Your car is probably equipped with one of these safety assistants, but what is the difference between them?

 

All new passenger vehicles sold in the European market since 2014, or in the USA since 2012, are required to have electronic stability control fitted as standard equipment. This electronic safety aid is not mandatory in South Africa, however, enabling importers to sell car from developing markets here, because those markets are similarly free from this requirement.

What is traction control?

When the torque on the driving wheels exceeds the tyres’ mechanical grip limits, the contact patch will be subjected to large-enough forces to cause slippage between the tyre and the road surface. This is typically more common in lower gears and higher-powered cars, but even vehicles with relatively little power can easily overcome the traction limits on less-than-ideal surfaces. This creates an obvious safety hazard, because spinning drive wheels could easily become the first step towards losing control of the vehicle.

 

To alleviate this problem, manufacturers devised some methods to momentarily reduce the engine’s output when the wheelspin is detected. In some early cases, the ignition of random cylinders were cut, which induced a misfire to reduce the torque. However, this practice soon fell out of favour due to potential damage to the catalytic converters.

The next step entailed reducing output by closing an extra throttle butterfly, effectively depriving the engine of air when wheelspin is detected. Early BMW and Lexus traction control systems used this arrangement, where the air supply to the engine’s throttle body could be reduced by closing a secondary throttle valve in the air stream before the intake manifold. Later engines with electronic throttle control (drive-by-wire throttle) eliminated the need for additional butterfly valves, greatly simplifying traction management.

 

This approach has one major disadvantage, however, because it is a reductive system. Rather than manage the available power according to the road conditions, it simply reduced power to adapt to adverse road surfaces. And, on very slippery roads, this could simply result in the car not moving at all - that's why it's usually possible to switch off such systems, at least temporarily.

Controlling the wheelspin rather than just reducing the power was the next obvious solution, and this became possible thanks to the widespread adoption of ABS. By electronically instructing the ABS pump to pulse some braking force to a spinning wheel, the wheelspin could be eliminated without reducing the engine’s output.

 

Due to the operation of the differential, the torque could then be transferred to the drive wheel with more traction, thus gaining forward motion instead of simply bogging down. This delayed any power reduction in an effort to regain traction, and enabled even open-differential vehicles to emulate limited-slip operation in certain conditions.

 

This marked the end of normal traction control’s separate evolution, because the next step to occur took this this technology into a much more-advanced direction.
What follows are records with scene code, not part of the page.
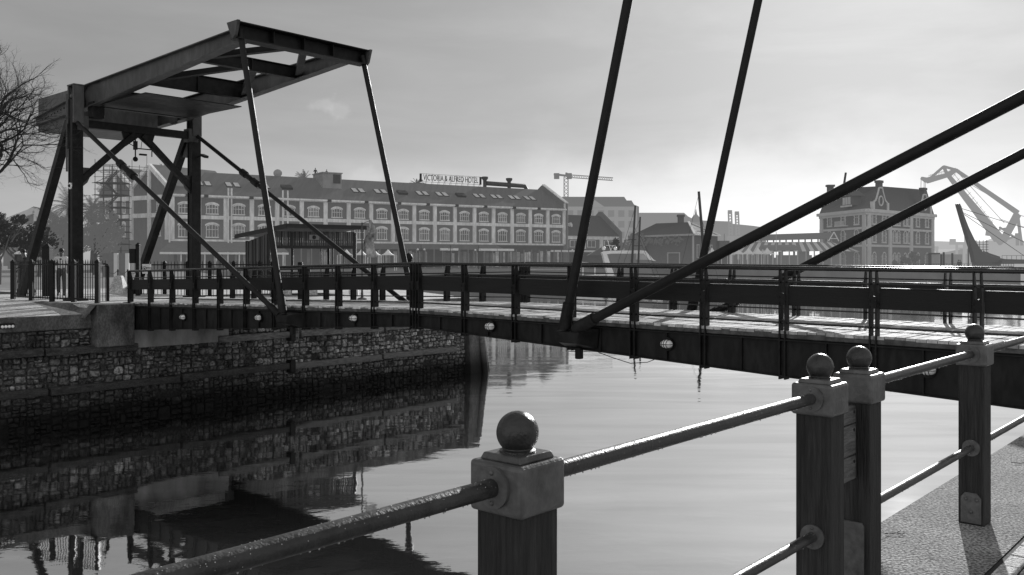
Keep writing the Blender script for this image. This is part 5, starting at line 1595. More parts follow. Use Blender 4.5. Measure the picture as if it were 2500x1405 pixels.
mb = MB(); c = W(1359, 430, D); mb.box(c.x - 1.2, c.x + 1.2, c.y - 1, c.y + 1, c.z - 1.4, c.z + 1.2); mb.build('counterweight', cr_m, tc_)
mb = MB(); c = W(1389, 431, D); mb.box(c.x - 1, c.x + 1.3, c.y - 1, c.y + 1, c.z - 1.2, c.z + 1.4); mb.build('cab', cr_m, tc_)
mb = MB(); mb.bar(W(1382, 432, D), W(1383, 422, D), .9, .9); mb.build('head', cr_m, tc_)
# two hazy dock cranes
pc_m = mat('dock_crane', .2, .8, var=.2, scale=.3, hz=(.62, .52, 40, .42))
for px, top, lab in ((1782, 518, 'hazy dock crane mast, left of the pair behind the striped roof'), (1799, 521, 'hazy dock crane mast, right of the pair behind the striped roof')):
    D = 380; root = thing('dock_crane', lab, 'crane', W(px, 640, D), 'pair of hazy dock cranes')
    mb = MB(); lattice(mb, W(px + 2, 575, D), W(px, top, D), 1.3, 8, .28, (0, 1, 0)); mb.build('jib', pc_m, root)
    mb = MB(); c = W(px + 2, 580, D); mb.box(c.x - 1.6, c.x + 1.6, c.y - 1, c.y + 1, -1, c.z + .6); mb.build('tower', pc_m, root)
    mb = MB(); c = W(px, top + 1, D); mb.box(c.x - .8, c.x + .8, c.y - .6, c.y + .6, c.z - .7, c.z + .9); mb.build('head', pc_m, root)

# ================================================================== hipped house with chimney
hzh = (.36, .12, 13, .23)
hh_w = mat('house_wall', .09, .9, var=.2, scale=.4, hz=hzh); hh_r = mat('house_roof', .055, .8, var=.25, scale=.3, hz=hzh); hh_t = mat('house_trim', .4, .8, var=.1, scale=.5, hz=hzh)
hh_r2 = mat('house_roof_lit', .10, .85, var=.15, scale=.4, hz=(.4, .3, 13, .34), spec=.1)  # sunlit slope painted as a lighter copy of the roof
hs = thing('hipped_house', 'dark low house with hipped roof and one chimney by the moored boats', 'house', gp(1640, 180))
c1 = gp(1693, 170); c0 = gp(1540, 186); c2 = gp(1752, 178); c3 = c0 + (c2 - c1)
hE = EYE + (638 - 572) / F * 170
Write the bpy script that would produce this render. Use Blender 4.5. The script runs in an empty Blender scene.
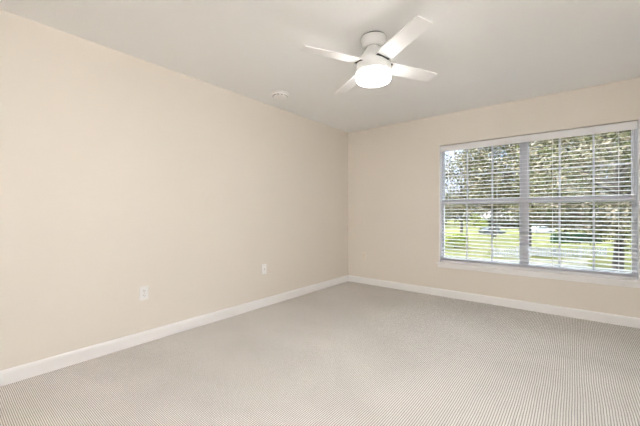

What is stability control?

Stability control is the logical extension to traction control, but expands its operation to not only eliminate wheelspin under power but also to reduce the possibility of losing lateral traction grip as well. Using the fundamental elements from traction control and the ABS but including steering angle- and yaw sensors (accelerometers) to the system, a whole new world of vehicle control opened up.

 

By considering the vehicle’s individual wheel speeds, steering angle, and lateral acceleration, the stability control system can predict when a loss of control is imminent. When such a condition is detected, the system goes to work by modulating the engine’s output via its throttle control to increase stability, and selectively applies the brakes to control the trajectory of the vehicle.

Inducing brake drag at specific wheels forces the vehicle to change its direction, in much the same way as changing the steering wheel angle will change its direction. This allows the stability control system to counteract any wayward behaviour as soon as the vehicle is about to slide or topple over.

 

 

Further handling benefits

Integrated braking- and power management system can also be used to quell wayward dynamic behaviour. If the vehicle wants to snap into oversteer, the outside front wheel or inside rear wheel is braked to induce slight understeer instead, and understeer is reduced by braking an inside front wheel to induce more yaw (rotation about the vehicle’s vertical axis).

This technique, called torque vectoring, is a fairly recent development that exploits the stability control system’s hardware further. To emulate the action of a mechanical limited-slip differential, it applies the brakes to a spinning wheel in order to send more power to the other wheel on the same axle.

 

The “virtual limited slip diff” effect of traction control is often part of the stability control system’s programming, improving traction both through bends and in a straight line, and is considered to be a torque vectoring aid as well as a safety assistant. The latest developments in this regard even use selective braking to help sharpen a car’s turn-in, and can do such a good job of emulating a limited-slip differential that it has become a default choice for many manufacturers who want to improve the dynamic abilities of otherwise rather mundane cars without adding expensive hardware.

However, along with adaptive AWD systems and wheel-specific power distribution, this is a performance enhancer rather than a pure safety aid, and will be discussed in a future article.